Obama's plans for NASA changes met with harsh criticism
By Joel Achenbach
Washington Post Staff Writer
Wednesday, March 10, 2010
Harrison Schmitt's credentials as a space policy analyst include several days of walking on the moon. The Apollo 17 astronaut, who is also a former U.S. senator, is aghast at what President Obama is doing to the space program.
"It's bad for the country," Schmitt said. "This administration really does not believe in American exceptionalism."
Schmitt's harsh words are part of a furious blowback to the administration's new strategy for NASA. The administration has decided to kill NASA's Constellation program, crafted during the Bush administration with an ambitious goal of putting astronauts back on the moon by 2020. Obama's 2011 budget request would nix Constellation's rocket and crew capsule, funnel billions of dollars to new spaceflight technologies, and outsource to commercial firms the task of ferrying astronauts to low-Earth orbit.
The new strategy, however, has been met with outrage from many in the aerospace community. The entire congressional delegation from Florida, Democrats and Republicans alike, has sent a letter of protest to the president. Doubters fill op-ed pages and space blogs.
The administration apparently senses that it is losing the public-relations battle.
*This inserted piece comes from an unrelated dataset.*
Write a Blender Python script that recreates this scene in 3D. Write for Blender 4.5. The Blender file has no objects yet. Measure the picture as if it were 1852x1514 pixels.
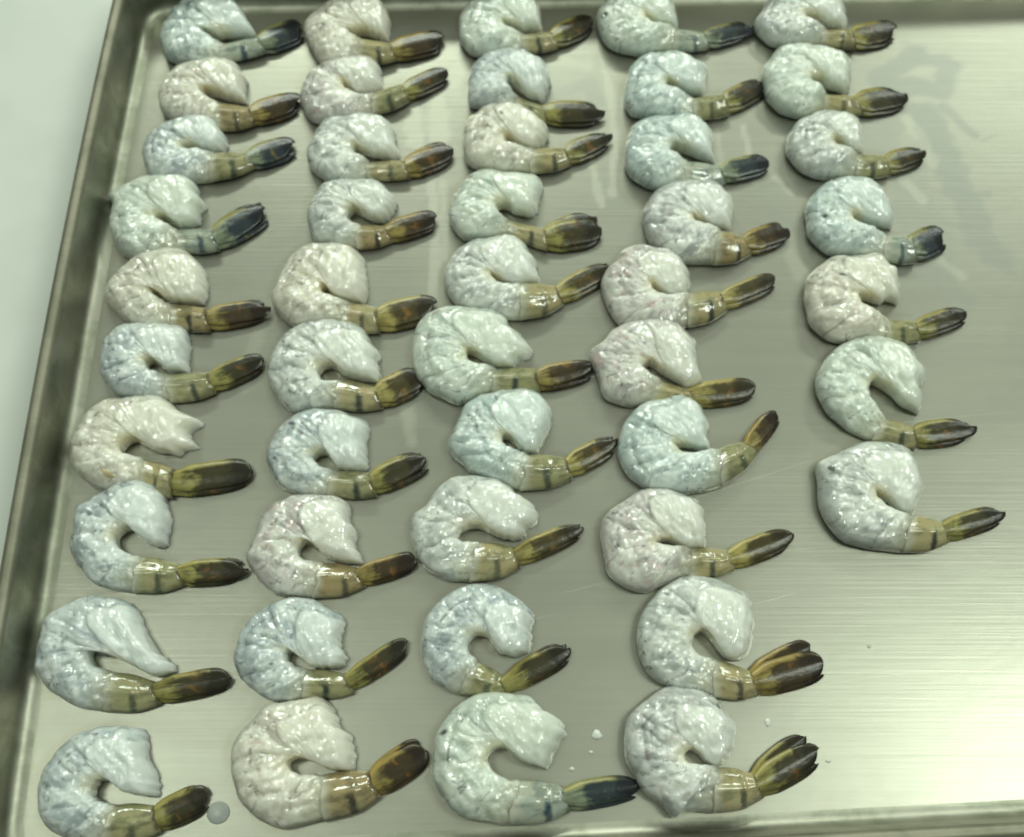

On Sunday, the White House announced that the president, who has said almost nothing in public about his NASA strategy, will headline a conference on NASA policy April 15 in Central Florida. Obama will be heading into what has become hostile territory.
"They made a mistake when they rolled out their space program, because they gave the perception that they had killed the manned space program," said Sen. Bill Nelson (D-Fla.), who disagrees with that perception but wants the Obama plan modified. Nelson said the president should declare during the Florida conference that NASA's goal is to send humans to Mars. Nelson noted that the Interstate 4 corridor through Central Florida is critical for national candidates. "I think it has a lot of repercussions for the president. If a national candidate does not carry the I-4 corridor, they don't win Florida," Nelson said.
Congress must approve NASA's strategic change. Lawmakers in Florida, Alabama and Texas, states rich in space jobs, have sharply criticized the Obama plan as a job-killer. Sen. Kay Bailey Hutchison (R-Tex.) says that under Obama's strategy "America's decades-long dominance of space will finally come to an end."
In fact, Obama's budget boosts NASA's funding by $6 billion over the next five years. The extra money is less than the $3 billion-a-year hike that a presidential advisory panel said would be necessary for a robust human space flight, but it's still an increase when many agencies are being squeezed.
Change doesn't come easily in the aerospace industry, with its long timelines and abundance of customized technology. Thousands of aerospace contract workers were already going to lose their jobs with the retirement of the aging fleet of space shuttles. Constellation, conceived after the space shuttle Columbia accident in 2003, was designed with architecture that would let some shuttle jobs migrate to the new program. NASA has already poured $9 billion into the development of a new rocket, Ares 1, and a new spacecraft, Orion. Terminating the program and closing out contracts will cost $2.5 billion more, the administration estimates.
After the last shuttle flies -- the final mission is scheduled for September -- the United States will rely entirely on Russian spacecraft to carry astronauts to the international space station. It is likely to take several years, at least, for the commercial firms to produce a safe spacecraft for putting people in orbit.
Nelson wants to continue the testing of solid rocket boosters as part of a fallback plan if the commercial firms can't deliver. Such a move would, in effect, continue Constellation in part, even if under a different name. But, barring an unlikely increase in the NASA budget, any such move would require cuts in other NASA programs. NASA's science directorate, for example, might see trims to the $512 million increase it would receive under Obama's 2011 budget.
"Should science people be nervous if they continue Constellation? Absolutely," a senior NASA official said Tuesday.
The strategic change has been dictated by budgetary realities, the administration has said. An advisory committee appointed by Obama, and headed by former Lockheed chief executive Norman Augustine, determined that under a realistic budget NASA probably wouldn't have a moon rocket until 2028, and still wouldn't have the hardware to land. Ares 1 had little chance of ever having a "useful role," Augustine said in a recent interview.
"The problem with Constellation was that success was not one of the possible outcomes," said Elon Musk, founder and chief executive of SpaceX, a start-up rocket firm that would be in the running for one of the new NASA commercial contracts.
Musk plans to conduct the first test launch of his Falcon 9 rocket at Cape Canaveral, Fla., in the coming weeks. He puts the odds of success on the first try at 70 to 80 percent.
"It's trivial to build a rocket. It's incredibly difficult to build a rocket that goes to orbit," Musk said.
The timetable could put the launch very close to Obama's April 15 space conference. That makes Musk nervous.
"It is looking oddly close to the middle of next month. Which is a little scary," Musk said. "I'd hate for any decision here to be informed by some unfortunate situation on our first launch."